On 7/23/14, 1:45 PM, H. S. Teoh via Digitalmars-d wrote:
This morning, I discovered this major WAT in D:

----
struct S {
         int x;
         int y;
         int opCmp(S s) {
                 return x - s.x; // compare only x
         }
}

void main() {
         auto s1 = S(1,2);
         auto s2 = S(1,3);
         auto s3 = S(2,1);

         assert(s1 < s3); // OK
         assert(s2 < s3); // OK
         assert(s3 > s1); // OK
         assert(s3 > s2); // OK
         assert(s1 <= s2 && s2 >= s1); // OK
         assert(s1 == s2); // FAIL -- WAT??
}
----

The reason for this is that the <, <=, >=, > operators are defined in
terms of opCmp (which, btw, is defined to return 0 when the objects
being compared are equal), but == is defined in terms of opEquals. When
opEquals is not defined, it defaults to the built-in compiler
definition, which is a membership equality test, even if opCmp *is*
defined, and returns 0 when the objects are equal.

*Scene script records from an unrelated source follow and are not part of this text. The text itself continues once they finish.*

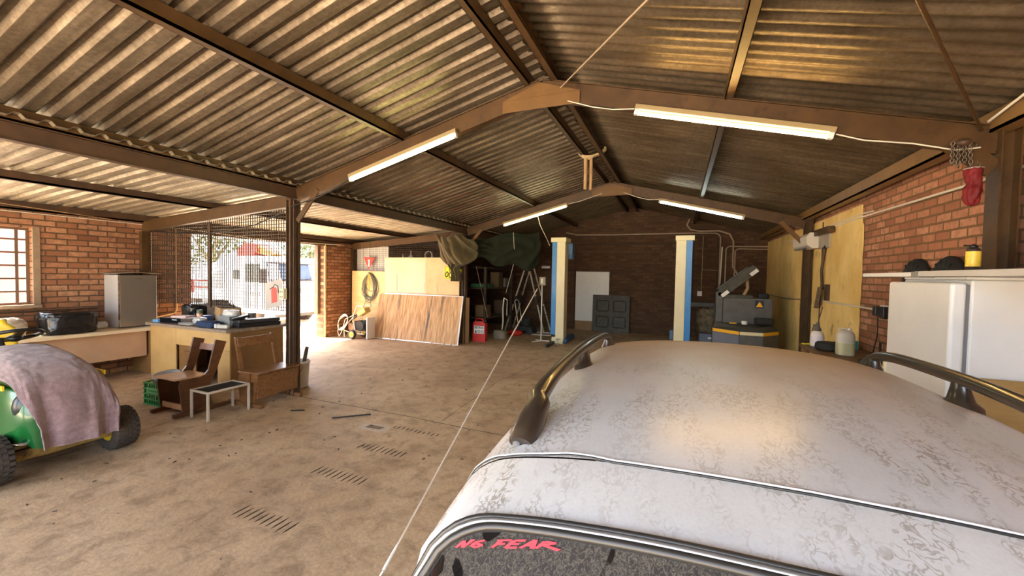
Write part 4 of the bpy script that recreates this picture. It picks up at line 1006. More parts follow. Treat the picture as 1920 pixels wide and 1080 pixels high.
# ------------------------------------------------------------------ wire mesh partitions
def mesh_panel(label, y, x0, x1, z0, zf, step=.05, r=.0028):
    t = MB(); x = x0
    while x <= x1: t.beam((x, y, z0), (x, y, zf(x)), r * 2, r * 2, (0, 1, 0)); x += step
    z = z0
    while z < max(zf(x0), zf(x1)):
        a, b = x0, x1
        if z > min(zf(x0), zf(x1)):
            xs = [x0 + (x1 - x0) * k / 200 for k in range(201) if zf(x0 + (x1 - x0) * k / 200) >= z]
            if not xs: break
            a, b = min(xs), max(xs)
        t.beam((a, y + .004, z), (b, y + .004, z), r * 2, r * 2); z += step
    return st(t.build('mesh_partition', wire_m), label, 'wire mesh')
mesh_panel('square wire mesh hung between the free-standing post and the left wall, above the workbench', Y1 + .075, -7.12, -3.68, 1.16, lambda x: zlean(x) + .02, r=.0046)
mesh_panel('square wire mesh above the plywood panels at the end of the lean-to', Y2 - .062, -7.12, -3.68, 1.75, lambda x: zlean(x) + .0)
m = MB(); m.bx(-5.525, -5.52, Y1 + .06, Y1 + .10, 1.13, 2.46); m.bx(-5.525, -5.485, Y1 + .055, Y1 + .06, 1.13, 2.46)
for k in range(30): m.bx(-5.484, -5.476, Y1 + .054, Y1 + .062, 1.14 + k * .044, 1.165 + k * .044)
st(m.build('column', steel_d), 'thin slotted steel strut in the wire mesh over the workbench', 'strut')

# ------------------------------------------------------------------ panels closing the end of the lean-to
def build_lean_end():
    def board(nm, x0, x1, z0, z1, y, th, mat, label, cat='board', bevel=.002):
        m = MB(); m.bx(-(x1 - x0) / 2, (x1 - x0) / 2, -th / 2, th / 2, 0, z1 - z0)
        return tag(m.build(nm, mat, None, ((x0 + x1) / 2, y, z0), bevel=bevel), label, cat)
    board('plywood_sheet', -7.09, -5.95, .0, 1.765, Y2 - .085, .018, ply, 'tall pale plywood panel behind the pressure washer with a hose hung on it')
    board('white_hardboard', -7.05, -5.955, 1.72, 2.44, Y2 + .06, .02, white_p, 'white panel behind the wire mesh above the hose')
    p = board('plywood_sheet', -5.945, -3.66, .0, 2.14, Y2 - .087, .02, ply2, 'big pale plywood panel carrying the yellow number plate')
    m = MB(); m.bx(-.42, .16, -.016, -.0105, 1.2, 2.02); m.build('sheet_patch', M('cream hardboard', (.78, .66, .48), (.84, .72, .55), scale=3, rough=.6), p)
    m = MB(); m.bx(.165, 1.135, -.015, -.0105, .9, 2.13); m.build('sheet_patch', M('honey plywood', (.74, .5, .25), (.84, .64, .38), scale=3, rough=.6, spots=(3, (.55, .35, .16), .6, .72)), p)
    for i, xx in enumerate((-.75, .13, .5)):
        m = MB(); m.bx(xx, xx + .008, -.0175, -.0162, 1.25, 1.5 + .2 * (i == 0)); m.build('pencil_line', M('grey mark', (.3, .27, .22), rough=.8), p)
    # leaning board with aluminium trim
    t = thing('leaning_board', 'big stained weathered board with aluminium edging leaning against the plywood panels', 'board', (-4.80, 8.575, .0))
    ang = -.205; h = 1.19
    R = Matrix.Rotation(ang, 4, 'X')
    t.rotation_euler = (ang, 0, 0)
    m = MB(); m.bx(-1.27, 1.27, -.009, .009, .02, h); m.build('sheet', weathered, t)
    m = MB(); m.bx(-1.10, 1.29, -.016, .014, h, h + .025); m.bx(1.27, 1.30, -.018, .016, .0, h + .025); m.bx(-1.27, 1.27, -.016, .014, -.002, .02)
    m.build('edge_trim', alu, t, bevel=.003)
    for k, xx in enumerate((-1.0, -.72, -.55, .55, .9, 1.1)):
        m = MB(); m.bx(xx, xx + .03, -.019, -.0165, .003, .02); m.build('clip', black_m, t)
    board('spare_board', -3.68, -3.42, 0, 1.15, Y2 + .0, .03, ply_dk, 'dark narrow board standing on edge behind the leaning board', 'board')
    # yellow number plate
    t = thing('number_plate', 'yellow number plate with black figures hung crooked on the plywood panel', 'number plate', (-3.86, Y2 - .118, 1.74), rot=(0, .18, 0))
    m = MB(); m.bx(-.22, .26, -.003, .003, -.155, .155); m.build('plate', M('plate yellow', (.82, .85, .03), rough=.35), t, bevel=.002)
    m = MB()
    for (x0, x1, z0, z1) in ((-.205, .245, .138, .145), (-.205, .245, -.145, -.138), (-.21, -.203, -.14, .14), (.243, .25, -.14, .14)): m.bx(x0, x1, -.0042, -.0032, z0, z1)
    m.build('plate_border', black_m, t)
    for txt, sz, x, z in (('CMA', .105, -.10, .045), ('006', .205, -.19, -.115)):
        letters(txt, sz, .0008, .003, black_m, (x, -.0045, z), t)
    # red triangle
    t = thing('warning_triangle', 'red inverted triangle sign with a white figure one tied to the wire mesh', 'sign', (-6.51, Y2 - .082, 1.98), rot=(0, .05, 0))
    m = MB(); m.prism([(-.19, .16), (.19, .16), (.0, -.17)], (0, 0, 0), (1, 0, 0), (0, 0, 1), (0, .008, 0)); m.build('triangle', red_sign, t, bevel=.003)
    m = MB(); m.bx(-.022, .022, -.004, -.001, -.10, .10); m.prism([(-.022, .10), (-.022, .07), (-.05, .06), (-.05, .075)], (0, -.004, 0), (1, 0, 0), (0, 0, 1), (0, .003, 0)); m.build('figure', white_p, t)
    # garden hose in loops on the panel
    m = MB(); random.seed(3)
    for k in range(9):
        w = random.uniform(.14, .30); hh = random.uniform(.48, .80); dx = random.uniform(-.06, .07); pts = []
        for q in range(36):
            a = 2 * PI * q / 36
            x = w * math.sin(a) * (1 - .25 * math.cos(a)) + dx * (1 - math.cos(a)) / 2; z = -hh / 2 + hh / 2 * math.cos(a)
            pts.append((x, -.012 * (k % 4) - .01 * math.sin(a * 2 + k), z))
        m.tube(pts, .0085, 6, closed=True)
    m.tube([(-.12, -.03, -.75), (-.18, -.05, -.95), (-.05, -.08, -1.0), (.12, -.08, -.9), (.05, -.05, -.7)], .0085, 6)
    o = m.build('garden_hose', M('grey green hose', (.13, .14, .11), (.24, .25, .2), scale=6, rough=.5), None, (-6.44, Y2 - .115, 1.70)); tag(o, 'long grey green hose coiled in loops on the plywood panel', 'hose')
    m = MB(); m.cyl((0, .03, 0), (0, -.07, .012), .01, n=8); o = m.build('peg', steel_d, None, (-6.44, Y2 - .115, 1.71)); tag(o, 'peg holding the coiled hose on the plywood', 'peg')
    m = MB()
    for k in range(3): m.tube([(.02 * k - .03, -.055 - .008 * k, .0), (.0 + .03 * k - .05, -.06, -.25), (.02, -.065 - .008 * k, -.42 - .03 * k), (.05 - .02 * k, -.06, -.2), (.02, -.055, 0)], .006, 6)
    o = m.build('yellow_string', M('yellow cord', (.72, .5, .08), rough=.5), None, (-6.43, Y2 - .115, 1.69)); tag(o, 'yellow cord hung among the grey hose loops', 'cord')
    # pressure washer
    t = thing('pressure_washer', 'wheeled pressure washer with yellow wheels and cream hose under the coiled hose', 'pressure washer', (-6.42, 8.36, 0))
    fr = M('cream frame tube', (.66, .62, .52), rough=.4)
    for s in (-1, 1):
        m = MB(); m.tube([(-.28, .16 * s, .02), (-.30, .16 * s, .3), (-.24, .16 * s, .34), (.0, .16 * s, .55), (.10, .16 * s, .80), (.14, .16 * s, .86), (.30, .16 * s, .86)], .014, 8); m.tube([(-.28, .16 * s, .20), (.0, .16 * s, .14), (.34, .16 * s, .14)], .014, 8); m.tube([(.10, .16 * s, .14), (.0, .16 * s, .55)], .013, 8); m.build('frame', fr, t)
        m = MB(); m.lathe([(.07, -.025), (.10, -.035), (.118, -.025), (.12, 0), (.118, .025), (.10, .035), (.07, .025)], 26, (.02, -.215 * s, .121), (0, 1, 0)); wl = m.build('wheel', black_p, t)
        m = MB(); m.lathe([(0, .034), (.025, .036), (.03, .02), (.07, .022), (.085, .03), (.088, -.03), (.07, -.022), (.03, -.02), (.025, -.036), (0, -.034)], 22, (.02, -.215 * s, .121), (0, 1, 0)); m.build('rim', yel_m, wl)
    m = MB(); m.box((.18, 0, .34), (.34, .24, .24)); m.cyl((.20, -.14, .34), (.20, .14, .34), .13, n=20); m.build('engine', black_m, t, bevel=.02)
    m = MB(); m.box((-.10, 0, .30), (.22, .2, .18)); m.cyl((-.2, 0, .32), (.02, 0, .32), .07, n=16); m.build('pump', M('brown pump', (.22, .13, .09), (.34, .22, .16), scale=8, rough=.5), t, bevel=.01)
    m = MB(); m.box((.22, -.01, .70), (.30, .22, .13), (0, -.5, 0)); m.build('tank_cover', M('ochre cover', (.55, .36, .1), (.7, .48, .18), scale=4, rough=.5), t, bevel=.025)
    m = MB(); m.box((.0, -.06, .6), (.28, .05, .04), (0, -.35, 0)); m.box((-.02, -.1, .52), (.2, .03, .03), (0, -.6, .3)); m.build('lance', black_p, t, bevel=.008)
    m = MB()
    for k in range(6):
        pts = []
        for q in range(30):
            a = 2 * PI * q / 30; pts.append((-.33 + .17 * math.cos(a) + .03 * k * .4, -.17 - .012 * k, .42 + (.13 + .012 * k) * math.sin(a) + .12 * math.cos(a) * .8))
        m.tube(pts, .009, 6, closed=True)
    m.tube([(-.42, -.22, .35), (-.45, -.22, .15), (-.38, -.24, .04), (-.30, -.22, .2), (-.22, -.2, .5), (.05, -.18, .62)], .009, 6); m.build('hose', M('cream hose', (.66, .58, .42), (.75, .68, .54), scale=5, rough=.5), t)
    m = MB(); m.bx(-.02, .02, -.16, .14, .0, .56)
    o = m.build('white_drum', white_p, None, (-6.02, 8.42, 0), bevel=.01); tag(o, 'white plastic panel standing behind the pressure washer', 'panel')
    # tools glimpsed above the panel through the mesh, standing on a beam behind
    m = MB(); m.bx(-5.93, -3.7, Y2 + .25, Y2 + .5, 2.06, 2.10); o = m.build('shelf', ply_dk); tag(o, 'narrow shelf behind the plywood panel under the wire mesh', 'shelf')
    dat = [('sack_hook', -5.72, .16, 'small pale hook standing on the shelf behind the mesh, farthest left'), ('funnel', -5.45, .26, 'upturned pale cone on the shelf behind the mesh'), ('wheel_rim', -4.87, .17, 'round pale rim end on the shelf behind the mesh'), ('bottle', -4.28, .34, 'pair of shiny upright bottles behind the mesh beside the tarpaulin')]
    for nm, x, h, l in dat:
        m = MB()
        if nm == 'funnel': m.lathe([(0, h), (.012, h), (.02, h * .6), (.10, .02), (.10, 0)], 16)
        elif nm == 'wheel_rim': m.lathe([(.10, -.03), (.12, -.03), (.12, .03), (.10, .03), (.09, 0), (.10, -.03)], 24, (0, 0, .12), (0, 1, 0))
        elif nm == 'bottle':
            m.lathe([(0, 0), (.04, 0), (.04, h * .7), (.015, h * .85), (.015, h), (0, h)], 16)
        else: m.lathe([(0, 0), (.03, 0), (.025, h * .6), (.01, h), (0, h)], 14)
        o = m.build(nm, white_p if nm != 'bottle' else zinc, None, (x, Y2 + .36, 2.101)); tag(o, l, nm.replace('_', ' '))
        if nm == 'bottle': o['label'] = 'shiny upright bottle behind the mesh nearest the tarpaulin'; c = o.copy(); link(c); c.location.x -= .1; c['label'] = 'shiny upright bottle behind the mesh, left one of the two beside the tarpaulin'
build_lean_end()

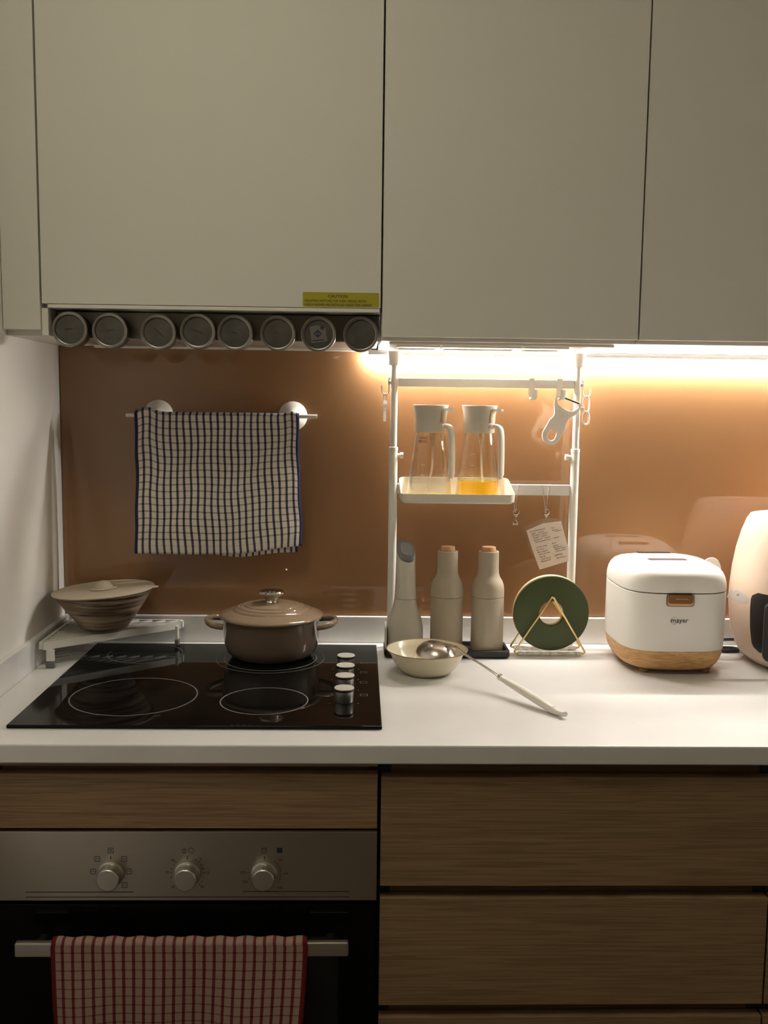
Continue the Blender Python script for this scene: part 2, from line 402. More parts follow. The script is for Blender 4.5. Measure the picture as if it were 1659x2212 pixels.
# caution sticker on the hood cabinet door
st = thing('caution_sticker', 'yellow caution sticker on the wide cabinet door above the tins', 'sticker', (-.0725, YD, 1.5825))
obj('sticker_sheet', plate([rrect(-.1397, -.0045, 1.5838, 1.6092, .002)], .0004, 0, Matrix.Translation((0, YD - .0002, 0)) @ FRONT), 'yellow', st)
for txt, z, sz, x, al in (('CAUTION', 1.6022, .0078, -.0775, 'CENTER'), ('ISOLATING SWITCHES FOR OVEN, FRIDGE, HOOD,', 1.5940, .00585, -.1362, 'LEFT'), ('HOB & WASHER ARE INSTALLED INSIDE THIS CABINET.', 1.5873, .00585, -.1362, 'LEFT')):
    me = text_mesh(txt, sz, None, .00003, al, bold=.00008)
    if al == 'LEFT':
        xs = [v.co.x for v in me.vertices]; k = (.110 if 'ISO' in txt else .1205) / max(xs)
        me.transform(Matrix.Diagonal((k, 1, 1, 1)))
    me.transform(Matrix.Translation((x, YD - .00045, z)) @ FRONT)
    obj('lettering', me, 'ink', st, flat=True)

# under-cabinet socket tray between the rack poles
ut = thing('undercabinet_tray', 'cream tray with three framed covers under the middle cabinet', 'tray', (.215, -.15, ZU))
obj('tray_body', B().box(.016, .432, -.262, -.068, 1.5225, ZU - .0003, .001, 1), 'socket', ut)
for xa, xb in ((.030, .112), (.116, .262), (.266, .352)):
    fr = obj('cover_frame', plate([rrect(xa, xb, -.25, -.155, .004), rrect(xa + .006, xb - .006, -.244, -.161, .003)], .003, 0, Matrix.Translation((0, 0, 1.521))), 'socket', ut)
    obj('cover', B().box(xa + .0065, xb - .0065, -.2435, -.1615, 1.5213, 1.5224), 'carc', fr)

# LED strip along the wall below the cabinets
led = thing('led_strip', 'glowing white light strip under the wall cabinets', 'light strip', (.8, -.01, 1.51))
obj('housing', B().box(-.021, 1.6, -.0140, -.0006, 1.5165, 1.5273, .0008, 1), 'alu', led)
prof = [(-.0125, 1.5164), (-.0125, 1.5088), (-.0117, 1.5066), (-.0100, 1.5051), (-.0075, 1.5044), (-.0048, 1.5047), (-.0026, 1.5060), (-.0012, 1.5088), (-.0010, 1.5164)]
obj('diffuser', B().loft([[(x, y, z) for y, z in prof] for x in (-.0205, 1.598)]), 'led', led)

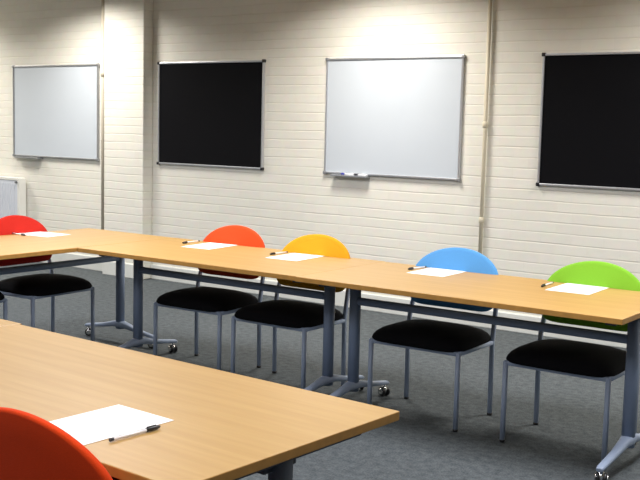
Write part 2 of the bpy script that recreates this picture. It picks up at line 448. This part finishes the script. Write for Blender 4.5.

Why isn't "a==b" rewritten as "a.opCmp(b)==0"?? I'm pretty sure TDPL
says this is the case (unfortunately I'm at work so I can't check my
copy of TDPL).

https://issues.dlang.org/show_bug.cgi?id=13179

:-(


T

Imagine you have a list of integers and strings denoting integers: [1, "2", 100, "38"]. Now you want to sort them according to their numeric value. Of course, 1 and "1" would have the same order. However, 1 and "1" are different, so "==" would give false, while 1.opCmp("1") would give 0.

Equality and comparison are different. opCmp is used for sorting objects, which has nothing to do with equality. Inferring equality from opCmp is wrong in my opinion.